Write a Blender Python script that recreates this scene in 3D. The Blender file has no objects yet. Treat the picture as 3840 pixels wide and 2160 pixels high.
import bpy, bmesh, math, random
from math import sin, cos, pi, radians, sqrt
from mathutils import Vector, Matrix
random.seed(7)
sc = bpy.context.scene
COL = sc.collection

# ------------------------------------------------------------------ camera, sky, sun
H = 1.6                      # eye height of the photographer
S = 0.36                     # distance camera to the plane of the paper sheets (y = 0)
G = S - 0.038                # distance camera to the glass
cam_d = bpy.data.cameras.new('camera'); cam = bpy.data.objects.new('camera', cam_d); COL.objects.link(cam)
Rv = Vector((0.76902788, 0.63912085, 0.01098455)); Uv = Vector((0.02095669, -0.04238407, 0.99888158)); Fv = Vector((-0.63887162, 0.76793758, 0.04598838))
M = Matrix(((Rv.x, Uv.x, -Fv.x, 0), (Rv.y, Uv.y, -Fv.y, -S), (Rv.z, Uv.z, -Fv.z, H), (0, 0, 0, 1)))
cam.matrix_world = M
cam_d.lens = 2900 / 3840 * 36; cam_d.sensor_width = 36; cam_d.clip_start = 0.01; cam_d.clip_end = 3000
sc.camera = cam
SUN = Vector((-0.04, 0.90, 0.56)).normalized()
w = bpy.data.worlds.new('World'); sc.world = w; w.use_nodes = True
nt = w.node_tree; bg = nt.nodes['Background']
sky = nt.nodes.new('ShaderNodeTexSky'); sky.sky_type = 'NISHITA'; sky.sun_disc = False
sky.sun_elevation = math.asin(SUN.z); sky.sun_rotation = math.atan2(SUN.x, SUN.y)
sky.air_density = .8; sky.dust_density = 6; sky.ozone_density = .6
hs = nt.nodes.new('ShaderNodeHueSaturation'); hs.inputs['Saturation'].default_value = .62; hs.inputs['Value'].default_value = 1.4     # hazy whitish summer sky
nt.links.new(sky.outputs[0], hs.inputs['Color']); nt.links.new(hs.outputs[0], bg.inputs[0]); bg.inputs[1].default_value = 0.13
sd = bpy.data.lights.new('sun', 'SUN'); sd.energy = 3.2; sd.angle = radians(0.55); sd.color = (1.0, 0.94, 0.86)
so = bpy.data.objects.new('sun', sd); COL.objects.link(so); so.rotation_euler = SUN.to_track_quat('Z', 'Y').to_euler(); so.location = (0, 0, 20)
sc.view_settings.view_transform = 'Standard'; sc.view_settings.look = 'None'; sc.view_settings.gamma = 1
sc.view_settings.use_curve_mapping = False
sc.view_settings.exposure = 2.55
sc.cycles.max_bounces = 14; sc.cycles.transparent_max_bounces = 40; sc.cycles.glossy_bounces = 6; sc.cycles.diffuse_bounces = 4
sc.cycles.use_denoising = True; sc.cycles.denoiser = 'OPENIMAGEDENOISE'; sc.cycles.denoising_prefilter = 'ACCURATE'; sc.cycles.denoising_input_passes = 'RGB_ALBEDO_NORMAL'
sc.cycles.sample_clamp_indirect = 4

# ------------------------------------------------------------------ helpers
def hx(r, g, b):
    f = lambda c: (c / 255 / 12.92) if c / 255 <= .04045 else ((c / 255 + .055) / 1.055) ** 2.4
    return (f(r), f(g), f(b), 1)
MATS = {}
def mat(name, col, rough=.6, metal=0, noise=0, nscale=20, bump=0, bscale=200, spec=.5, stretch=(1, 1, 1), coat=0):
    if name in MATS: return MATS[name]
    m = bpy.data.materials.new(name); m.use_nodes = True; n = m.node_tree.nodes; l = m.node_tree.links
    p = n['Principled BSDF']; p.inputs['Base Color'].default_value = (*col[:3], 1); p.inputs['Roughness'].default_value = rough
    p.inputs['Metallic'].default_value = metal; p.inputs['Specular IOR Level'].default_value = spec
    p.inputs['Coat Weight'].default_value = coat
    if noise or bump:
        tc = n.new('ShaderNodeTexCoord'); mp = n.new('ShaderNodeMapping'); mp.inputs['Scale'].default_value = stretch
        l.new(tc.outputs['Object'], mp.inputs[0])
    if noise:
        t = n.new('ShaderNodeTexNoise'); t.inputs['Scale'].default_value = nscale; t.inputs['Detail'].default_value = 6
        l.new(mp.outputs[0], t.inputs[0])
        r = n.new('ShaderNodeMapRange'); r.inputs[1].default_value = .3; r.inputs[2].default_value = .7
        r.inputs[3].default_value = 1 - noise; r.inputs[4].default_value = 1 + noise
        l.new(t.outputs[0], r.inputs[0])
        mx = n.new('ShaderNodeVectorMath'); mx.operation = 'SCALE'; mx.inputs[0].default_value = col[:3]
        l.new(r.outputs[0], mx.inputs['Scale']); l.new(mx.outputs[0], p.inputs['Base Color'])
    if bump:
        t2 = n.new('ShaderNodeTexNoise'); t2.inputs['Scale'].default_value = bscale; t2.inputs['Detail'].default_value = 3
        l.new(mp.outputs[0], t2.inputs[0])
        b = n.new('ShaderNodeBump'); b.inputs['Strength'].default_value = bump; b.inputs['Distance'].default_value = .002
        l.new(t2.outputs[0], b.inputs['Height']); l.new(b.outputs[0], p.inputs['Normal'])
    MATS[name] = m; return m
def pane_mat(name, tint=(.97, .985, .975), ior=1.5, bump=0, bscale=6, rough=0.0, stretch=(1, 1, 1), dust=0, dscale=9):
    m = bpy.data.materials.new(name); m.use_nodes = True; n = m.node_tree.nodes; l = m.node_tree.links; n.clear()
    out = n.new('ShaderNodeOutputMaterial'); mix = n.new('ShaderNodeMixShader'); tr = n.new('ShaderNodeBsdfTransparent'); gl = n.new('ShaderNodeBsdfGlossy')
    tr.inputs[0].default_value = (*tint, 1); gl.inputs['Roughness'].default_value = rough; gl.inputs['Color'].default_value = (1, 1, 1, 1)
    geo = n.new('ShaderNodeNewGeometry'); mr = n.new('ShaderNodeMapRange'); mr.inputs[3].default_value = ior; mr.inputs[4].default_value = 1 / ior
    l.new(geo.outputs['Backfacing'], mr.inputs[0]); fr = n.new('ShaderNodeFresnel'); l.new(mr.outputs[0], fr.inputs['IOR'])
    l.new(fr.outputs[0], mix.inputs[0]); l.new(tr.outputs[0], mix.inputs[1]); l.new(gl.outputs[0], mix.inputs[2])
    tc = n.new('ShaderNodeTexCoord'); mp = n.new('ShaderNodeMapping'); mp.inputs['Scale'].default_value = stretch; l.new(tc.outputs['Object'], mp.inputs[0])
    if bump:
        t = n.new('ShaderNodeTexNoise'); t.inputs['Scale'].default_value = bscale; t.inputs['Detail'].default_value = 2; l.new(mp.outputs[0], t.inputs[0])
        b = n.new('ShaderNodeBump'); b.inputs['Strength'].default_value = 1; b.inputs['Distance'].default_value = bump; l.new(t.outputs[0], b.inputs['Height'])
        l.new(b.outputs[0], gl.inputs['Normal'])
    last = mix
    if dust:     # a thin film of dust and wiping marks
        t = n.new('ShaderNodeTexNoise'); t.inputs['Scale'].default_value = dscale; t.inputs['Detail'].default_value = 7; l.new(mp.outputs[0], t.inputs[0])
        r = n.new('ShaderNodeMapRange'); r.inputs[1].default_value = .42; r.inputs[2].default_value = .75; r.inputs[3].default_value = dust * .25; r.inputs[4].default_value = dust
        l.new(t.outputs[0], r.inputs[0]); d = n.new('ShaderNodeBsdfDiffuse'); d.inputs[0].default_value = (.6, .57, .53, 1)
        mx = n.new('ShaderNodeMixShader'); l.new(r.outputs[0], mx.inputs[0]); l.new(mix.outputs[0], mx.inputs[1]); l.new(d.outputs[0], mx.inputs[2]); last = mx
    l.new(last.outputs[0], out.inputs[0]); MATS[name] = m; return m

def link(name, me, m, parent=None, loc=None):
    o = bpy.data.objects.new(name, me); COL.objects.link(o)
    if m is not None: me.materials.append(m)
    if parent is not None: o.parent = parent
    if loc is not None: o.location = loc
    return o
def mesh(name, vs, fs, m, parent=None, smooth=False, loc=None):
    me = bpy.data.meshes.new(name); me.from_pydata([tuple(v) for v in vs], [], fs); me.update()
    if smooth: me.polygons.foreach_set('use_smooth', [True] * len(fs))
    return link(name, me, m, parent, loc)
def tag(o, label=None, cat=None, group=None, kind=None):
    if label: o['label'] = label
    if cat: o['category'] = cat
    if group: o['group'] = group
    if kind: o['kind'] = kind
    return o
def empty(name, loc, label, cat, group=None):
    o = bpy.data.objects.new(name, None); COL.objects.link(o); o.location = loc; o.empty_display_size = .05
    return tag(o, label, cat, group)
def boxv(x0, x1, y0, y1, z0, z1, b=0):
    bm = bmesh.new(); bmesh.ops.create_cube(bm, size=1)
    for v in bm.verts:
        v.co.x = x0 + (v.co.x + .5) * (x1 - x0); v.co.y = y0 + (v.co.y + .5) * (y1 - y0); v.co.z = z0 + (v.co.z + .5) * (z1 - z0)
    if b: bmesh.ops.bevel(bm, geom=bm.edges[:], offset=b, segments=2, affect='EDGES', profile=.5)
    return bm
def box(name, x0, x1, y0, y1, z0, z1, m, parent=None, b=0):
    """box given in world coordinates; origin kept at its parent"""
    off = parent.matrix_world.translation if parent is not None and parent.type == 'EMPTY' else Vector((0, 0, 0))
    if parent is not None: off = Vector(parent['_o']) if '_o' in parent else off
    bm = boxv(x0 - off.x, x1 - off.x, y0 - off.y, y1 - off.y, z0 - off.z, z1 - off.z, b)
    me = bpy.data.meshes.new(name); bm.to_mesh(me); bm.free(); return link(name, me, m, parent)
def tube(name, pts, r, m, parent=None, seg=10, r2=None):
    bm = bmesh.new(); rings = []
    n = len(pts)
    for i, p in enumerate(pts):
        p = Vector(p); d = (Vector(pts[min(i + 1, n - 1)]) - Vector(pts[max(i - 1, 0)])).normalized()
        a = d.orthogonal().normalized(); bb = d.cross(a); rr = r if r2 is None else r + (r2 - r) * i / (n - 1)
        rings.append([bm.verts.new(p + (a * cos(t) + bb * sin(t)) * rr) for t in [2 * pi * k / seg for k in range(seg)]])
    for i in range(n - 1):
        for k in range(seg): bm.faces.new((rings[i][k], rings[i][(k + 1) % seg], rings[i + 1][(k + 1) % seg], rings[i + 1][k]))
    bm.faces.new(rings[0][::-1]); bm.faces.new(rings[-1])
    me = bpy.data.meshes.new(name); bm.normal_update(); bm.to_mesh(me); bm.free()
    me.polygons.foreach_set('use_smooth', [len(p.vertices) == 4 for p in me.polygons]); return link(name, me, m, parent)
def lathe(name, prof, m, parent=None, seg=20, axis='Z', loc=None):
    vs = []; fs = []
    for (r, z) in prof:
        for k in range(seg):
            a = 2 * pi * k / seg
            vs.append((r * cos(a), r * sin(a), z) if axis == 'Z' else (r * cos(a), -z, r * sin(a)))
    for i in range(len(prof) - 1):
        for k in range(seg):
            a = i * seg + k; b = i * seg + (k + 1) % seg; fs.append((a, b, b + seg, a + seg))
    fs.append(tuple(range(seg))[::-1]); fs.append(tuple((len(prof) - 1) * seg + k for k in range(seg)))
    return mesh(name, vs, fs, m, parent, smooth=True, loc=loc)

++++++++

Task details
All lines of the data above that include the word "scene" must be shown.

Exercise result
Write a Blender Python script that recreates this scene in 3D. The Blender file has no objects yet. Treat the picture as 3840 pixels wide and 2160 pixels high.
sc = bpy.context.scene